Birds of Nebraska: Newspaper Accounts, 1854-1923

April 1, 1923. Omaha Sunday World-Herald 58(27): 4-W. Portions of column used on 5 May 1918 and on 19 Apr 1908.

Delightful April Days Along Old Mormon Trail

Sandy Griswold.

While a bit backward, April days are again with us, and the lovers of the birds and the flowers will soon be in their glory. And of all the attractive regions roundabout - such as Childs Point, the small woodland lakes below Waterloo and many others, I cannot conceive of a more charming lure in these gentle days than that up along the Old Mormon Trail, now known as the River Road.

Usually April is one of the months of the most irresistible enchantment, with the arrival of the majority of our summer birds and the bloom of our earliest and most beautiful wild wood plants.

A Favored State.

Few people, save those obsessed with the flora and fauna of the quiet places of wood and field, have but a meager conception of the manifold delights of a ramble in the lovely hours of early spring, but when once the benefits of the indulgence is appreciated it becomes a habit that will never lose its pleasant phases.

Although Nebraska is distinctly a prairie state, it is one of the most prolific in its floral and faunal treasures of any in the nation, and no section in this favored land offers a more alluring invitation to the student of these matters than the river road and its contiguous territory.

Most Picturesque of All.

From that ancient Mormon haven, Florence, quaint and beautiful as in the days of its origin, way up to the bewillowed shores of Stillwater, and the storm-scarred shores of the rolling Missouri, this old trail, trodden into a beaten path by the feet of Indian and wild animals, long before the venturesome Mormon came, is, and has always been, one continuous panorama of exquisite pictures, with the silvery sinuosities of the river flashing on the one side, and the artistic lace work of the wooded bluffs swaying on the other.

It is today, too, the most popular drive available to the citizens of Omaha, and is really the most interesting, in every detail, of them all, and if you have never taken it, procrastinate no longer.
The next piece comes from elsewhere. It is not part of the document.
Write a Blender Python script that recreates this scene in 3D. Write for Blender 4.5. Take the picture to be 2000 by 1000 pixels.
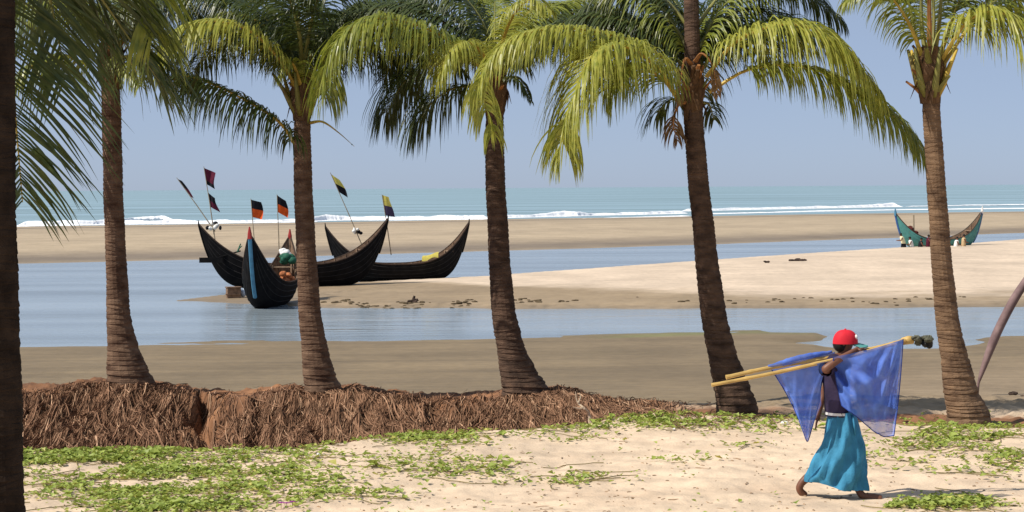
import bpy, bmesh, math, random
import numpy as np
from mathutils import Vector, Matrix

# ------------------------------------------------------------------ clear
for o in list(bpy.data.objects): bpy.data.objects.remove(o)
scene = bpy.context.scene
COL = scene.collection
R = math.radians

# ------------------------------------------------------------------ camera
CAM_H = 3.0; FPX = 4000.0
PITCH = math.atan(133/4000); ROLL = 0.0067
fw = Vector((0, math.cos(PITCH), -math.sin(PITCH)))
right0 = Vector((1, 0, 0)); up0 = right0.cross(fw)
rt = (right0*math.cos(ROLL) - up0*math.sin(ROLL)).normalized()
up = rt.cross(fw).normalized()
cam_d = bpy.data.cameras.new('camera'); cam = bpy.data.objects.new('camera', cam_d); COL.objects.link(cam)
M = Matrix((rt, up, -fw)).transposed().to_4x4(); M.translation = Vector((0, 0, CAM_H))
cam.matrix_world = M
cam_d.sensor_width = 36; cam_d.lens = FPX/2000*36; cam_d.clip_end = 90000; cam_d.clip_start = 0.1
scene.camera = cam

# ------------------------------------------------------------------ sky, sun, exposure
SUN_EL = 50.0; SUN_DIR_A = 20.0      # light travels towards +x, turned a little away from the camera
w = bpy.data.worlds.new('World'); scene.world = w; w.use_nodes = True
nt = w.node_tree; nt.nodes.clear()
sky = nt.nodes.new('ShaderNodeTexSky'); sky.sky_type = 'NISHITA'; sky.sun_disc = False
sky.sun_elevation = R(SUN_EL)
sx, sy = -math.cos(R(SUN_DIR_A)), -math.sin(R(SUN_DIR_A))      # horizontal direction to the sun
sky.sun_rotation = math.atan2(sx, sy)
sky.altitude = 0; sky.air_density = 0.4; sky.dust_density = 0.45; sky.ozone_density = 8.0
tint = nt.nodes.new('ShaderNodeMix'); tint.data_type = 'RGBA'; tint.blend_type = 'MULTIPLY'; tint.inputs[0].default_value = 1
tint.inputs[7].default_value = (1.10, 0.86, 0.76, 1)
bg = nt.nodes.new('ShaderNodeBackground'); bg.inputs[1].default_value = 0.15
wo = nt.nodes.new('ShaderNodeOutputWorld')
nt.links.new(sky.outputs[0], tint.inputs[6]); veil = nt.nodes.new('ShaderNodeMix'); veil.data_type = 'RGBA'; veil.inputs[0].default_value = 0.62; veil.inputs[7].default_value = (2.72, 3.32, 4.22, 1)
nt.links.new(tint.outputs[2], veil.inputs[6]); nt.links.new(veil.outputs[2], bg.inputs[0]); nt.links.new(bg.outputs[0], wo.inputs[0])
sd = bpy.data.lights.new('sun', 'SUN'); sd.energy = 5.0; sd.angle = R(0.5); sd.color = (1.0, 0.94, 0.85)
sun = bpy.data.objects.new('sun', sd); COL.objects.link(sun)
ld = Vector((math.cos(R(SUN_DIR_A))*math.cos(R(SUN_EL)), math.sin(R(SUN_DIR_A))*math.cos(R(SUN_EL)), -math.sin(R(SUN_EL))))
sun.rotation_euler = ld.to_track_quat('-Z', 'Y').to_euler()
sun.location = (-20, -8, 30)
vs = scene.view_settings; vs.view_transform = 'Standard'; vs.look = 'None'; vs.gamma = 1; vs.exposure = 0.02
vs.use_curve_mapping = False
scene.render.engine = 'CYCLES'
scene.cycles.max_bounces = 6; scene.cycles.transparent_max_bounces = 12

# ------------------------------------------------------------------ helpers
def at(px, py, Y):
    d = fw + rt*((px-1000)/FPX) - up*((py-500)/FPX)
    k = Y/d.y
    return Vector((d.x*k, Y, CAM_H + d.z*k))
def on(px, py, z):
    d = fw + rt*((px-1000)/FPX) - up*((py-500)/FPX)
    k = (z-CAM_H)/d.z
    return Vector((d.x*k, d.y*k, z))
def project(p):
    v = Vector(p) - Vector((0, 0, CAM_H)); dz = v.dot(fw)
    return 1000 + v.dot(rt)/dz*FPX, 500 - v.dot(up)/dz*FPX
def hz(s): return 373.7 - 0.0067*s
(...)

It will pay you in more ways than I can enumerate, but when you do come back I know you;ll thank me for the advice.

However, when I speak of a drive up this legendary old road, I do not mean you must confine the possibilities of the outing, literally to the luxuriance of your automobile, but make frequent stops, get out and perpetrate little sorties into the depths of the adjoining woods and fields, climb those rocky bluffs, explore along the rollicking runs and rills, where you will find a redundance of ecstatic things to keep heart, mind and vision at a tension constantly.

Today the summer birds are fast coming in and it will soon be warbler time, and the bluebird and the robin, the jay, woodpecker, cardinal and yellowhammer, willed be joined by tanager, chewink, oriole, rosebreasted and Baltimore, phoebe, nuthatch and that swarm of little glittering choirists too numerous to even attempt to name.

Sweethearts of the Wild.

And more, too, for just now the most venturesome of all our vernal flowers are unfolding their bright faces to the outer world - violet, clatonia, windflower, squirrelcup, bluet, marigold, adder's tongue, crowsfeet, and, like the birds, scores of others equally tinted and sweet breathed, but too plentiful to mention.

Along the tingling aisles of the still somewhat somber woods, whose giants tower loftily along the bluffs, are redolent with the fragrance of the earliest blooms. I every little glade and sunbathed opening they are, or will be in a few more days, coyly peeping up at you almost everywhere; often, at that, eluding even your searching gaze, but when once discovered, each and every one of them telling you their mysterious and wonderful little story.

  • "A wood land walk,
  • A quest of dainty bits, a mocking chewink,
  • A wild rose or rock-living Columbine,
  • Will salve your worst wounds."

And Across the Old Trail.

Across the old trail, and bordering the ever turgid and curving stream, are greening pastures and glowing fields, with their sluices, swales and covert cul-de-sacs, where the yellow adder's tongue in all its wild loveliness and gracefulness and beauty will now glow soulfully through the whole of this paradisical period, along with the marsh marigold, in broad plats, a little less frail and dazzling than some of its kinsfolk, but just as entrancing and dear. A little higher up, where the kind-faced cows browse and tramp, will be found the foxglove, digitalis purpurea, defiantly, also rearing their attractive heads - a veritable mine of glorious things for the lovers of the outdoor world.